Affordable housing bills encounter farmer objections
SALEM — With advocates for the poor lamenting Oregon’s “affordable housing crisis,” lawmakers are considering altering land use laws to allow more home-building.
The proposals have encountered resistance from agriculture and conservation groups, which claim cities should focus on building within existing “urban growth boundaries” rather than expanding onto farmland.
Young and beginning farmers face a problem similar to that of urban residents who can’t find affordable housing, as farmland ownership is often financially out of reach, said Peter Kenagy, a farmer from Benton County.
“We also have an affordable farmland issue,” Kenagy said during a Feb. 8 hearing on Senate Bill 1575.
Among other provisions, SB 1575 would “expedite” the process of expanding urban growth boundaries to create more affordable housing, which critics say would create communities without readily accessible services and transportation.
Meanwhile, people who live in areas surrounded by farmland are bothered by common farming practices, said Mary Anne Nash, public policy counsel for the Oregon Farm Bureau.
“We see a continued conflict between urban and rural issues,” said Nash.
Mary Kyle McCurdy, policy director of the 1,000 Friends of Oregon conservation group, said directing affordable housing development to grow onto farmland “does not work for either side of the UGB.”
The costs of bringing water, roads and other infrastructure onto such rural properties costs about $100,000 per housing unit, so housing development makes more sense on undeveloped land within cities, she said.

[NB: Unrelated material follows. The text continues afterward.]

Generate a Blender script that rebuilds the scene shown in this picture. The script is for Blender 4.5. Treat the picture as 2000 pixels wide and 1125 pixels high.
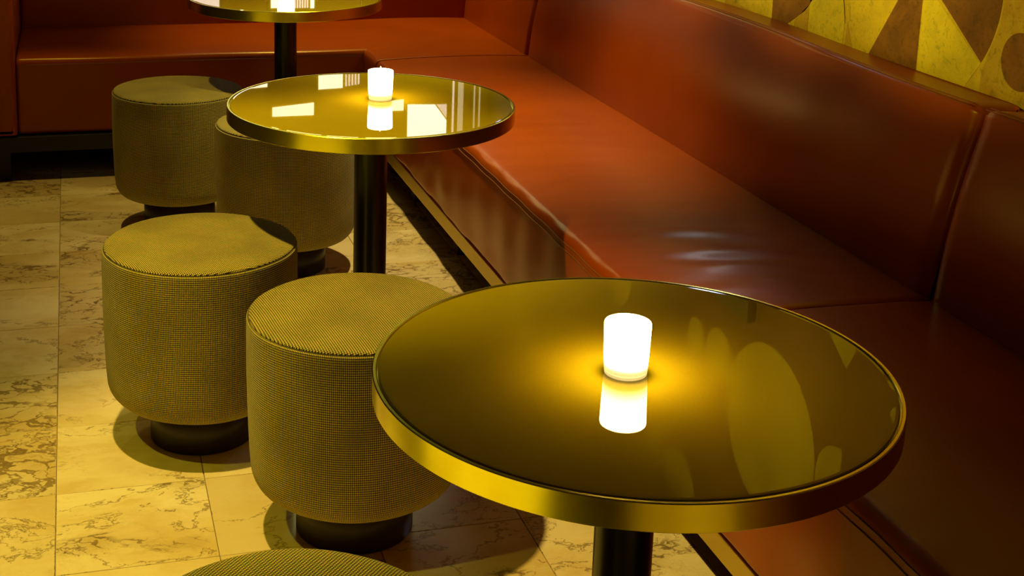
import bpy, bmesh, math, random
import numpy as np
from mathutils import Matrix, Vector
from math import sin, cos, pi, radians, sqrt

# ---------------------------------------------------------------- start clean
for o in list(bpy.data.objects):
    bpy.data.objects.remove(o, do_unlink=True)
scene = bpy.context.scene
col = scene.collection
random.seed(4)

# ---------------------------------------------------------------- camera
cd = bpy.data.cameras.new('camera')
cam = bpy.data.objects.new('camera', cd)
col.objects.link(cam)
CAMH = 1.45865
Fv = Vector((0.26131022, 0.94235435, -0.20901016))
Rv = Vector((0.96471681, -0.26219741, 0.02395816))
Uv = Rv.cross(Fv)
M = Matrix.Identity(4)
for i in range(3):
    M[i][0] = Rv[i]; M[i][1] = Uv[i]; M[i][2] = -Fv[i]
M[0][3], M[1][3], M[2][3] = 0, 0, CAMH
cam.matrix_world = M
cd.sensor_width = 36.0
cd.lens = 2653.84 * 36 / 2000
cd.shift_x = 131.5 / 2000
cd.shift_y = -414.36 / 2000
cd.clip_start = 0.02
scene.camera = cam

# ---------------------------------------------------------------- world, exposure
w = bpy.data.worlds.new('dim_room_world')
scene.world = w
w.use_nodes = True
w.node_tree.nodes['Background'].inputs[0].default_value = (1.0, 0.7, 0.2, 1)
w.node_tree.nodes['Background'].inputs[1].default_value = 0.0
vs = scene.view_settings
vs.view_transform = 'Standard'
vs.look = 'None'
vs.gamma = 1.0
vs.use_curve_mapping = False
vs.exposure = 0.0
scene.cycles.max_bounces = 8
scene.cycles.caustics_reflective = False
scene.cycles.caustics_refractive = False

# ---------------------------------------------------------------- lamps (ceiling downlights, added fill spots)
def spot(name, loc, target, power, color, angle, blend, size=0.03):
    ld = bpy.data.lights.new(name, 'SPOT')
    ld.energy = power; ld.color = color
    ld.spot_size = radians(angle); ld.spot_blend = blend
    ld.shadow_soft_size = size
    o = bpy.data.objects.new(name, ld)
    col.objects.link(o)
    o.location = loc
    d = Vector(target) - Vector(loc)
    o.rotation_euler = d.to_track_quat('-Z', 'Y').to_euler()
    return o
WARM = (1.0, 0.72, 0.17)
spot('downlight_stools', (-0.10, 2.50, 2.55), (0.42, 2.36, 0), 225, WARM, 50, 0.6)
spot('downlight_corner', (1.05, 5.85, 2.5), (1.12, 5.40, 0), 140, WARM, 56, 0.9)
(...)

“We’re picking on agricultural land because there are fewer people there and it’s cheaper compared to urban land,” McCurdy said.
Proponents of easing the UGB expansion process argue that restrictive land use rules have contributed to the lack of affordable housing in Oregon and must be part of the solution.
Oregon’s land use statutes have improved livability and preserved agriculture but “they have not come without costs,” said Jon Chandler, CEO of the Oregon Home Builders Association.
The impact of SB 1575 would be complicated for home builders. While the bill would speed up the process of expanding UGBs, it would also allow cities to adopt a form of “inclusionary zoning,” under which a portion of housing units must be priced to fit the median income of local families.
Home builders have traditionally opposed such zoning as posing a threat to real estate markets, and the practice is currently prohibited in Oregon.
Chandler said he’s willing to have a “thoughtful conversation” about inclusionary zoning in SB 1575. If the legislature sets the right parameters for such zoning, his group may not object to the proposal and even support it, he said.
In testimony supporting another proposal, House Bill 4079, Chandler said that Oregon should be generating about 25,000 housing units a year to keep up with population growth.
In 2015, though, only about 15,000 units were built, and the state has developed a backlog of about 100,000 units in recent years, he said.
Under HB 4079, the legislature would allow two 50-acre pilot projects in which the UGB expansion process would be expedited to accommodate affordable housing — one located in a community with fewer than 30,000 residents, and the other with more.
The bill would allow developers to demonstrate that their ideas can alleviate the housing shortage, but if the pilot projects harm the agricultural economy, “you’re out 100 acres,” Chandler said.
Farm and conservation groups oppose HB 4079, arguing that it will “short-circuit” the UGB process rather than focus on land where suitable infrastructure already exists.